Yeah, one of the problems here is a script which simultaneously wants to do too much, and not enough. There are enough ideas here for several movies, but that overstuffing leaves most of them poorly explained, if they are explained at all. For example, the twisting of the space around the house is little more than a gimmick for a scene where Gabbi runs around the house, but ends up repeatedly in the same room. It’s cool, but… does it push the plot forward? The same goes for the moment where Gabbi’s reflection behaves independently. How the house operates is in desperate need of more rigour. Too often, shit just happens, like the possessed kaleidoscope (top). 

Which wouldn’t be an absolute showstopper. After all, you could say much the same thing about Suspiria. But while that captures the feeling of a waking nightmare, this seems more like a waking slog through molasses. Watching Gabbi wander round the house, occasionally shrieking “OWENNNNN!” is of limited appeal. Was annoyed to see local douchebag Sean Dillingham appear as Gabbi’s boss. Though amusingly, he literally phones in his lines. [Probably for the best as far as any actresses are concerned, if certain reports are true. Can’t cancel culture get anything right?] While obviously filmed in and around Jerome, it’s mostly super-generic footage, not particularly depicting the “ghost town” claimed. The one spooky scene, again, doesn’t make sense in the context of the plot.
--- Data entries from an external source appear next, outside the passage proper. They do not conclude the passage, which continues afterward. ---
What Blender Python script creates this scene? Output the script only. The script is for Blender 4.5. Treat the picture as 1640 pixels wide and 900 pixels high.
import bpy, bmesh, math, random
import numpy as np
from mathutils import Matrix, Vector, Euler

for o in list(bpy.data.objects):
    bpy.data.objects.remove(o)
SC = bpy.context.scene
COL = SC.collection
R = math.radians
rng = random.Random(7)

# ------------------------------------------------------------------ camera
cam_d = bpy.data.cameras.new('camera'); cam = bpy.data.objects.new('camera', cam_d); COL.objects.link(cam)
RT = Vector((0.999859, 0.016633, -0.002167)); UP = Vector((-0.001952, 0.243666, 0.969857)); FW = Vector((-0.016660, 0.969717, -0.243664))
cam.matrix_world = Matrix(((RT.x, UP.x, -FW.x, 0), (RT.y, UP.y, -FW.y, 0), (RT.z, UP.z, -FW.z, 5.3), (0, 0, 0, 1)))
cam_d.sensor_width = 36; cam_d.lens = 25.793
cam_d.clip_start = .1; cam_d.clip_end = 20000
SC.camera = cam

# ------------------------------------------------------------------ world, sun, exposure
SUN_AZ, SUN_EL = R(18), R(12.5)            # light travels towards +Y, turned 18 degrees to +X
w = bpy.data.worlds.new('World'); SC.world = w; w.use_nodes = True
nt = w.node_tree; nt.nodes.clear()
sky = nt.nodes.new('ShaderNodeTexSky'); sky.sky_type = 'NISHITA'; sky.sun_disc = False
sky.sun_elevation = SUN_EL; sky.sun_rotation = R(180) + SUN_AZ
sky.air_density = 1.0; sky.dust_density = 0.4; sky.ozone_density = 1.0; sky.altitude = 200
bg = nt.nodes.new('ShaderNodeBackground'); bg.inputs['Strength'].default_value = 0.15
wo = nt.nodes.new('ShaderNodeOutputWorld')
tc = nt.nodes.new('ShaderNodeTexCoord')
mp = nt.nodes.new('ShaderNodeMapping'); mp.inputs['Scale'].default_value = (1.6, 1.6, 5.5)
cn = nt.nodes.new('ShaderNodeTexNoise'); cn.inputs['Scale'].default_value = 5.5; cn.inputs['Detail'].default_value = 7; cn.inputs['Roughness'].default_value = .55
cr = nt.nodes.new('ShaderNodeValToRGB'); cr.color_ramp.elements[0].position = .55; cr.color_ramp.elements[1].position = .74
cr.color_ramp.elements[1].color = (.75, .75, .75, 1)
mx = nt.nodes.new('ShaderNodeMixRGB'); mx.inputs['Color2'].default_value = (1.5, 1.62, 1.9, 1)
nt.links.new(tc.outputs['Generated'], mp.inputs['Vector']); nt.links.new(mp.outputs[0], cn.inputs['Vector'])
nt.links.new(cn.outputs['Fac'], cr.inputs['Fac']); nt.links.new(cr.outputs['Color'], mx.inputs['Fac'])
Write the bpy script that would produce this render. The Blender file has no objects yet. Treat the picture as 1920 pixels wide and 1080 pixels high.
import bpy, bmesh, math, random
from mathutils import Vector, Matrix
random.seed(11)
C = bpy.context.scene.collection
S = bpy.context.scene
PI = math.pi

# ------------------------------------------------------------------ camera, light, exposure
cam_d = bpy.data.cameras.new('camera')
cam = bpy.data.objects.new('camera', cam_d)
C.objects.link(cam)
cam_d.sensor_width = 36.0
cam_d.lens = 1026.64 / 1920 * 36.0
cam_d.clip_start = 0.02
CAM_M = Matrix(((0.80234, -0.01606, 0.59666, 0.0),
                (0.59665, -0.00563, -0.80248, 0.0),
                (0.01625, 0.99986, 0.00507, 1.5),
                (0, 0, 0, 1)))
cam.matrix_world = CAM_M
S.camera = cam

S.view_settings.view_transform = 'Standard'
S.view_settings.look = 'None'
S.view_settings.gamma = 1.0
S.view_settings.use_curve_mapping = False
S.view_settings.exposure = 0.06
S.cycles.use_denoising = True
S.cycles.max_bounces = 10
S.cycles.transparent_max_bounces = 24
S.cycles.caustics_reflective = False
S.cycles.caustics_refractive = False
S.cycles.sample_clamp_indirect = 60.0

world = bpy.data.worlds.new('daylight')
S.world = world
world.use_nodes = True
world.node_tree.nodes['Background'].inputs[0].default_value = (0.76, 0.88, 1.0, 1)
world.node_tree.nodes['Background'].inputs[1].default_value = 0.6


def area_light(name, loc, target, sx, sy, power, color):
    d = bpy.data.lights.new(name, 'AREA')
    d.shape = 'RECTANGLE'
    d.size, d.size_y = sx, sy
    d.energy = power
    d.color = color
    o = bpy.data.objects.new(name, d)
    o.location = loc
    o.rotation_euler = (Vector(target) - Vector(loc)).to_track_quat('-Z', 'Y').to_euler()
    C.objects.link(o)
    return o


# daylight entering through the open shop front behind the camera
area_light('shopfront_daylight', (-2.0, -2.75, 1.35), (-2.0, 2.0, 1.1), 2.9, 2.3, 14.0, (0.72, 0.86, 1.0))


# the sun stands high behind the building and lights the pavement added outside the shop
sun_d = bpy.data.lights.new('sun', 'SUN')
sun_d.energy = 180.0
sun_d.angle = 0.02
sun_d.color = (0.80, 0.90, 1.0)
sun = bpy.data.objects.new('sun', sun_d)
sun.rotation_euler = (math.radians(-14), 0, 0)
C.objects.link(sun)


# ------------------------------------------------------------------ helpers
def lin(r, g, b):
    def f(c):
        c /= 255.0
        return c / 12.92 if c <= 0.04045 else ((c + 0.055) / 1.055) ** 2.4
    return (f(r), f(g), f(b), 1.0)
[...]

Another issue is that Gabbi and Owen have close to zero chemistry. This renders his desperate attempts in the final act, to save a woman he has known for a couple of days, more bemusing than anything. The late arrival of Jane doesn’t help, cosplaying as a sheriff, blissfully ignorant about the existence of “probable cause”. I will say, the house in which all this unfolds is a gorgeous vintage one, and the location director who found it deserves their pay. Hardly anyone else involved in this does. Sporadic moments of effectiveness are more than countered by increasing irritation. The tipping point for me was Gabbi, desperately trying to escape the house and with a badly wounded arm, deciding to sit down and read a previous resident’s diary instead. It was all downhill thereafter.